Start your search by looking at NYU’s available majors. You should read everything you can about your desired major at NYU. Once you’ve gotten a handle on the major as a whole, focus in on more specific aspects. It’s not just that you want to major in History, you should have either timespans or areas of the world that you’re interested in. Maybe you want to study history, but you want to do it at NYU because of the class field trips. Whatever major you choose, you must find bits and pieces of information that can only be found by someone who took the time to get to know the program. Look at class offerings, professors, stalk Twitter and social media, research opportunities, and more.

If there’s a specific reason as to why you want to study X major, you can start your supplement with what we call an origin story. It’s just a few sentences that explain how your academic interests came to be. We also understand that not everyone has one, so don’t force yourself to write something if it isn’t genuine.

After you’ve familiarized yourself with your intended major, find 1-2 upper level (200-300) classes that you want to take. You can’t choose introductory courses or 100 level classes because those classes tend to be available everywhere. You should have a solid reason for wanting to take the class. If you’re choosing history as a major, that means that you’ve taken more than a few humanities courses in high school. If you’re declaring a math major, you should be familiar with enough topics and disciplines to choose a class that sounds interesting to you, and that you’ve learned about in school.

After you’ve written about the classes you want to take, check and see if there are professors or research opportunities that pique your interest. Remember that it’s important to always be linking your academic past to the curriculum at NYU.

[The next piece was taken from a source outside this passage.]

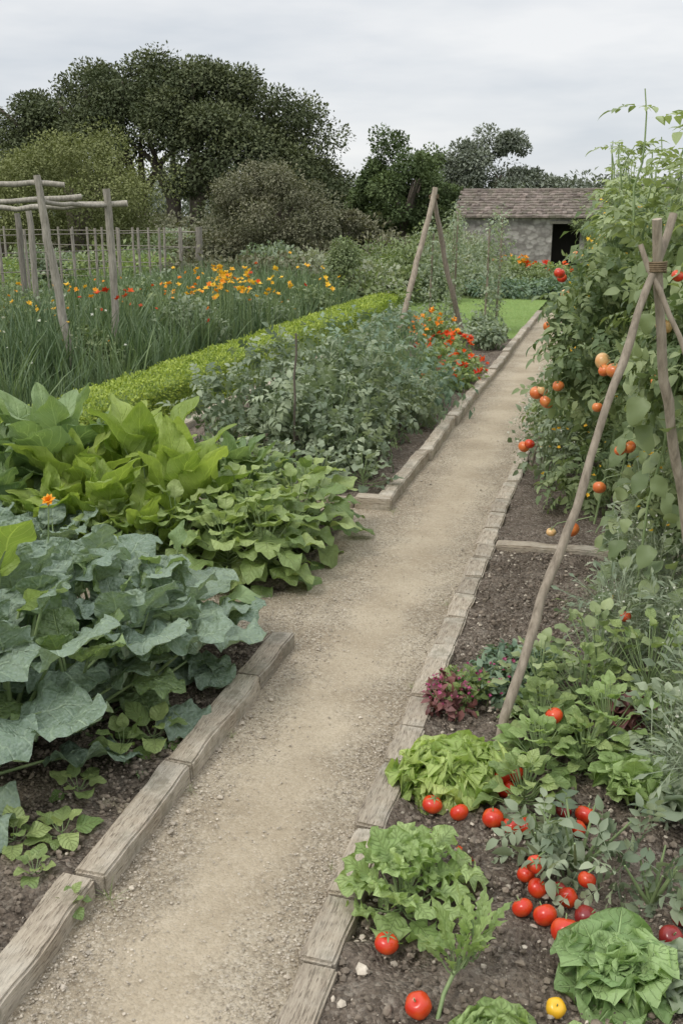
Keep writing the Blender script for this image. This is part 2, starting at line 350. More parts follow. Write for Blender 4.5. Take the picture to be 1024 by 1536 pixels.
M_bY=boardmat('edging_board_wood',(7,.7,7));M_bX=boardmat('edging_board_wood_cross',(.7,7,7))
def board(parent,name,x0,x1,y0,y1,z1,rot=0,var=.5):
    me=bpy.data.meshes.new(name)
    bm=bmesh.new();bmesh.ops.create_cube(bm,size=1);
    lx,ly=x1-x0,y1-y0;lz=z1+.12
    for v in bm.verts: v.co.x*=lx;v.co.y*=ly;v.co.z*=lz
    long_y=ly>lx
    es=[e for e in bm.edges if abs((e.verts[0].co-e.verts[1].co)[1 if long_y else 0])>.01]
    bmesh.ops.subdivide_edges(bm,edges=es,cuts=max(3,int(max(lx,ly)/.05)))
    bmesh.ops.bevel(bm,geom=[e for e in bm.edges if e.calc_face_angle(0)>.5],offset=.008,segments=2,affect='EDGES')
    sd=rng.uniform(0,100)
    for v in bm.verts:
        q=v.co*8+Vector((sd,0,0));v.co+=Vector((mnoise.noise(q),mnoise.noise(q+Vector((9,0,0))),mnoise.noise(q+Vector((0,9,0)))*.8))*.009
    bm.to_mesh(me);bm.free()
    a=me.attributes.new('var','FLOAT','POINT');a.data.foreach_set('value',np.full(len(me.vertices),var,dtype=np.float32))
    me.materials.append(M_bY if long_y else M_bX);o=bpy.data.objects.new(name,me);sc.collection.objects.link(o)
    o.location=((x0+x1)/2,(y0+y1)/2,(z1-.12)/2);o.rotation_euler=(rng.normal(0,.006),rng.normal(0,.02),rot);o.parent=parent
ed=empty('timber_edging',(-1.4,3,0));ed2=empty('timber_edging',(-.65,3,0));ed3=empty('timber_edging',(-1.45,10,0))
def run(parent,x0,x1,ys,z,rand=.012):
    for i,(a,b) in enumerate(zip(ys[:-1],ys[1:])):
        j=rng.normal(0,rand*.5);board(parent,'board_%d'%i,x0+j-parent.location.x,x1+j-parent.location.x,a+.005,b-.005,z+rng.normal(0,.006),rng.normal(0,.010),U(.25,.75))
def board_fix(p):
    for c in p.children: c.location.y-=p.location.y
run(ed,-1.47,-1.36,[0.9,2.30,2.97,3.71,4.20],.075)
board(ed,'board_cross',-1.80+1.4,-1.476+1.4,4.09,4.20,.07);board(ed,'board_cross_2',-3.4+1.4,-1.81+1.4,4.10,4.21,.06)
run(ed2,-.70,-.595,[.9,2.14,2.42,2.78,3.2,3.48,3.74],.06)
run(ed2,-.71,-.60,[3.76,4.32,4.68,5.0,5.28,5.6,5.86,6.2,6.55,6.9,7.4],.045)
run(ed2,-.70,-.60,[7.4,9,11,13,15,17,19,21],.05)
board(ed2,'board_cross',-.59+.65,-.2+.65,5.83,5.93,.06);board(ed2,'board_cross_2',-.19+.65,1.2+.65,5.84,5.94,.06)
run(ed3,-1.51,-1.40,[6.66,8.1,9.6,11.2,12.9,14.6,16.3,18.0,19.6,21.2],.085)
board(ed3,'board_cross',-1.66+1.45,-1.40+1.45,6.54,6.65,.085);board(ed3,'board_cross_2',-3.85+1.45,-1.67+1.45,6.54,6.65,.08)
run(ed3,-3.92,-3.81,[4.5,6.5,8.5,10.5,12.5,14.5,16.5],.09)
for p in(ed,ed2,ed3): board_fix(p)

# ---------------- near plants ----------------
def plant(name,x,y,n,h,ls,Ts,mats,el=(80,12),pet=.7,lp=-25,z0=.03,sr=.006,vr=(0,1),lsv=.25,hs=.25,build=True,mb=None):
    mb=mb or MB();P=[];D=[];Up=[];S=[];V=[]
    a0=U(0,6)
    for i in range(n):
        f=(i+.5)/n;a=a0+i*2.39996+rng.normal(0,.15);e=math.radians(el[0]+(el[1]-el[0])*f+rng.normal(0,6))
        o=np.array([math.cos(a),math.sin(a),0])
        b=np.array([x,y,z0+h*hs*(1-f)]);L=h*pet*U(.8,1.15)
        d=o*math.cos(e)+np.array([0,0,math.sin(e)])
        tip=b+d*L
        e2=e+math.radians(lp+rng.normal(0,10));D.append(o*math.cos(e2)+np.array([0,0,math.sin(e2)])+rng.normal(0,.08,3))
        Up.append(-o*math.sin(e2)+np.array([0,0,math.cos(e2)])+rng.normal(0,.12,3))
        P.append(tip);S.append(ls*(U(1-lsv,1+lsv))*(.55+.45*min(1,f*2.2)));V.append(min(1,max(0,U(*vr)*.75+.3*(1-f))))
        if L>.03: tube(mb,[b,b+d*L*.5+np.array([0,0,-.01]),tip,tip+nrm(D[-1])*S[-1]*.3],[sr,sr*.8,sr*.6,sr*.3],5,1)
    placeT(mb,Ts,np.array(P),np.array(D),np.array(Up),np.array(S),0,np.array(V))
    if build: return mb.build(name,mats,(x,y,0))
    return mb
for x,y,n,h,ls,m in[(-2.08,2.95,20,.56,.31,M_kale),(-1.84,3.42,20,.42,.26,M_kale),(-1.82,3.80,20,.36,.24,M_kale),(-2.3,3.35,24,.58,.30,M_kale),(-2.15,3.76,24,.48,.28,M_kale),(-2.55,3.0,18,.66,.34,M_kale),(-2.7,3.75,20,.50,.31,M_kale),(-2.25,2.6,14,.56,.31,M_kale),(-1.95,3.15,14,.42,.24,M_kaleg),(-2.0,3.6,14,.42,.22,M_kaleg)]:
    plant('kale_plant',x,y,n,h,ls,KAL,[m,M_stem],(84,2),.72,-16,sr=.010)
plant('chard_plant',-2.22,2.98,7,.74,.24,SPN,[M_chard,M_stem],(86,60),.85,-10,sr=.01)
plant('chard_plant',-1.95,3.98,8,.40,.18,SPN,[M_chardb,M_stem],(86,30),.85,-10,sr=.008)
for x,y,s in[(-1.75,2.42,.055),(-1.88,2.2,.06),(-1.62,2.5,.05),(-1.68,3.05,.07),(-1.6,3.15,.07),(-1.42,2.2,.03),(-1.6,2.3,.04),(-1.7,2.75,.05)]:
    plant('seedling',x,y,9,s,s*1.5,OVM,[M_spin,M_stem],(60,5),.9,-10,sr=.002,z0=.04)
for x,y,s in[(-1.335,2.28,.05),(-1.34,2.9,.03),(-1.335,3.3,.03),(-.73,3.9,.03),(-.735,4.9,.035),(-1.37,6.5,.04),(-.73,2.6,.02)]:
    plant('weed_tuft',x,y,16,s*.5,s*1.6,BLD,[M_spin,M_stem],(88,20),.3,-5,sr=.001,z0=.0)
for x,y,h in[(-1.80,5.03,.27),(-1.78,5.5,.31),(-1.80,5.9,.30),(-2.0,4.98,.29),(-2.1,5.4,.34),(-2.1,5.95,.34),(-2.35,5.08,.28),(-2.4,6.1,.34),(-1.92,5.25,.3),(-2.7,4.95,.24),(-3.3,4.95,.24)]:
    plant('spinach_plant',x,y,42,h,.175,SPN,[M_spin,M_stem],(80,-2),.8,-28,sr=.004,hs=.6)
for x,y,h,m in[(-2.45,5.35,.70,M_chard),(-2.8,5.6,.76,M_chard),(-3.15,5.35,.66,M_chard),(-3.45,5.65,.88,M_chardb),(-2.8,5.1,.58,M_chard),(-3.75,5.4,.72,M_chardb),(-2.3,5.85,.58,M_chardb),(-3.15,5.9,.66,M_chard),(-3.1,5.0,.48,M_chard),(-2.5,4.98,.42,M_chard),(-3.55,5.1,.55,M_chardb)]:
    plant('chard_plant',x,y,17,h,h*.66,CHD,[m,M_stem],(88,46),.36,-5,sr=.009)
for x,y in[(-2.95,4.75),(-3.4,4.78)]:
    plant('broccoli_plant',x,y,18,.32,.2,KAL,[M_kale,M_stem],(80,10),.7,-20,sr=.007)
def flowers(mb,P,size,mat,n=7,var=(0,1),cup=.5,tilt=.7):
    P=np.asarray(P,float);m=len(P);s=size*U(.6,1.25,m);a0=U(0,6,m);v=U(var[0],var[1],m)
    A=nrm(np.stack([rng.normal(0,tilt,m),rng.normal(-.3*tilt,tilt,m),np.ones(m)],1));B=nrm(np.cross(A,[0.3,1,.1]));C=np.cross(A,B)
    for k in range(n):
        a=(a0+k*TAU/n)[:,None];place(mb,PET,P,np.cos(a)*B+np.sin(a)*C+cup*A*(1 if k%2 else 2.2),A,s,mat,v)
mb=MB();tube(mb,[(-2.62,4.1,.03),(-2.6,4.12,.4),(-2.58,4.13,.66)],.004,5,1)
flowers(mb,[(-2.58,4.13,.66)]*3,.035,0,9,cup=.4);mb.build('marigold_flower',[P_or,M_stem])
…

Extracurricular activities:

It’s now time to write about a club or student organization that you plan to join. You should write about something that is an extension of your activities in high school. So, circling back to the music major from above, they might look at the orchestras, choirs, and music ensemble student groups. Again, REALLY do your research here. Only some of the student ensembles are available to undergrad music students, so make sure you’re writing about something you can actually join. Making the mistake of writing about an organization that is only open to graduate students will send your application straight to the “no” pile.

It’s worth noting that unlike most other schools, the database that contains information on the student groups at NYU sometimes requires a student login to access. That doesn’t mean you can’t find any information about the groups, it’s just a little harder to find. Plug student group names into Google and go from there. There’s still a lot to choose from, so spend time searching through and find something that compliments your major.  

400 words sounds like a lot, but you’ll need them to really hone in on your interests. Your highly specific, NYU-related interested. You don’t need a traditional conclusion paragraph, just wrap things up nicely before you hit submit.